Every two years, the General Assembly appropriates money to the schools in the UNC system to cover the cost of instruction—primarily professors’ salaries and benefits. But the formula used to determine how much money the system requests is outdated, opaque, and creates the wrong incentives for university growth.
Indeed, the formula, with its famed “12-cell matrix,” evoked lively questions at the September UNC Board of Governors meeting because it is so complex and because it mingles arbitary estimates with actual figures. This slide, presented to the board, gives an inkling of its complexity. However difficult to fathom, the formula is of vital importance to chancellors because it drives appropriation requests made to the legislature for each school.
The formula has two parts. First, the system calculates “requirements” for each school. This figure is based primarily on the size of the student body and how many hours each professor is expected to teach.
Specifically, the formula takes into account: the number of student credit hours taught at a given university, the number of hours each professor is expected to teach (this is an arbitrary figure, not the hours professors actually teach), the salary and benefit rate at each campus, and the cost of libraries. Once this “institutional support rate” is calculated, it is adjusted at some campuses to take into account the proportion of low-income students a campus teaches and diseconomies of scale; that is, small schools with many low-income students get a “bonus.”
Second, the expected in-state and out-of-state tuition revenues are subtracted from the requirement amount to generate the final appropriation request amount.
Since the enrollment formula determines the vast majority of funding that universities receive from the General Assembly, it significantly shapes universities’ behavior—sometimes for the worse.
The formula is not all bad. Some of the incentives created by the funding formula could conceivably promote efficiency. A university will receive more money if students take more courses and teachers instruct more students.
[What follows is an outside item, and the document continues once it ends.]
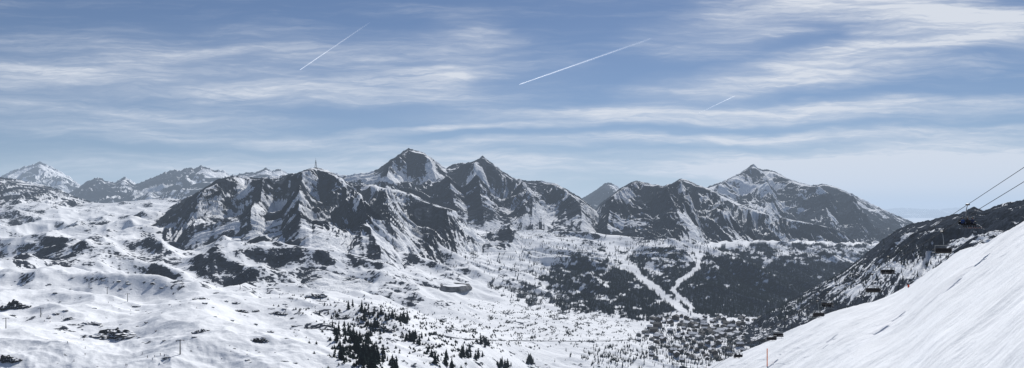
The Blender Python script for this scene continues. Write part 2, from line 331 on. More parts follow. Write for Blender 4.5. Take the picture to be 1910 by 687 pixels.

That is because student credit hours are used to calculate the requirement funds for each school, while full-time equivalent students (12 hours) are used to calculate tuition revenue. Thus, students taking heavy loads help the university by upping the requirement funds without increasing the tuition revenue that must be subtracted.
Moreover, the formula relies on “average” faculty workloads from the National Study of Instructional Cost and Productivity (a.k.a. the Delaware Study). If faculty members teach more student credit hours than the Delaware Study predicts—then the university has more money for other purposes.
There are, however, serious problems with the formula. First, as Jay Schalin has written in a paper on UNC workloads, the Delaware Study may not accurately reflect appropriate faculty workloads. Second, there are two ways for professors to be more “productive.” They can either teach more courses or teach larger courses. Faculty generally do not like to do either, but usually prefer larger courses to more hours.
Unfortunately, the main motivation created by the formula is a rapacious appetite for growth—even at the expense of other academic goals.
When a university shrinks in a given year, its funding is cut in both real and per-student dollars. This was the case for several UNC campuses in 2013-14: Elizabeth City State, Fayetteville State, N.C. A&T, N.C. Central, UNC Pembroke, and Winston Salem State. (Enrollments fell for reasons outside the universities’ control.) Those campuses had smaller university requirements as determined by the formula and also absorbed a part of “management flexibility” cuts. These are cuts from the budget that are not determined by enrollment figures.
This effect gives chancellors a strong incentive to grow their campuses every year and the formula guides them in how to do it. Increasing the amount of faculty, staff, equipment, and space to grow a campus is easy compared to downsizing a campus whose population is shrinking. Professors and staff are difficult to fire, university buildings are hard to sell, and equipment is specialized for university needs. Yet growth is not always in the best interest of the students—often it means that less qualified students are admitted, leading to falling retention and graduation rates.
The formula also potentially affects academic decisions—particularly about which departments and majors should grow and which should shrink or be closed. The reason is that the formula specifies a different number of hours each professor is expected to teach based on discipline. Universities receive more money for some courses than for others—regardless of their own staffing patterns. The formula groups academic disciplines into four categories, according to how many student credit hours professors are expected to teach based on the Delaware data. (See chart.)
For example, professors in Category I are expected to teach 708.64 undergraduate student credit hours per year. Professors who teach in Category IV disciplines are expected to teach only 232.25 student credit hours per year.
Because of these parameters, universities have incentives to play games. For example, they might lump history or English departments together as “humanities” because humanities courses are in Category II, and professors in that category aren’t required to teach as many hours. That is, it takes fewer students in those courses to fuel more funding. Similarly, administrators might overload the general education requirements with vague “first year seminars” (also Category II) instead of useful courses in social sciences, mathematics, or literature, which are in Category I.
When considered as a whole, the formula sends mixed signals to college administrators and invites universities to try to game the system rather than to focus on excellence.
It’s time to update the formula to align with the right incentives for university growth and performance. In today’s economic climate, the formula should encourage prudent growth and academic excellence, not gamesmanship and confusion.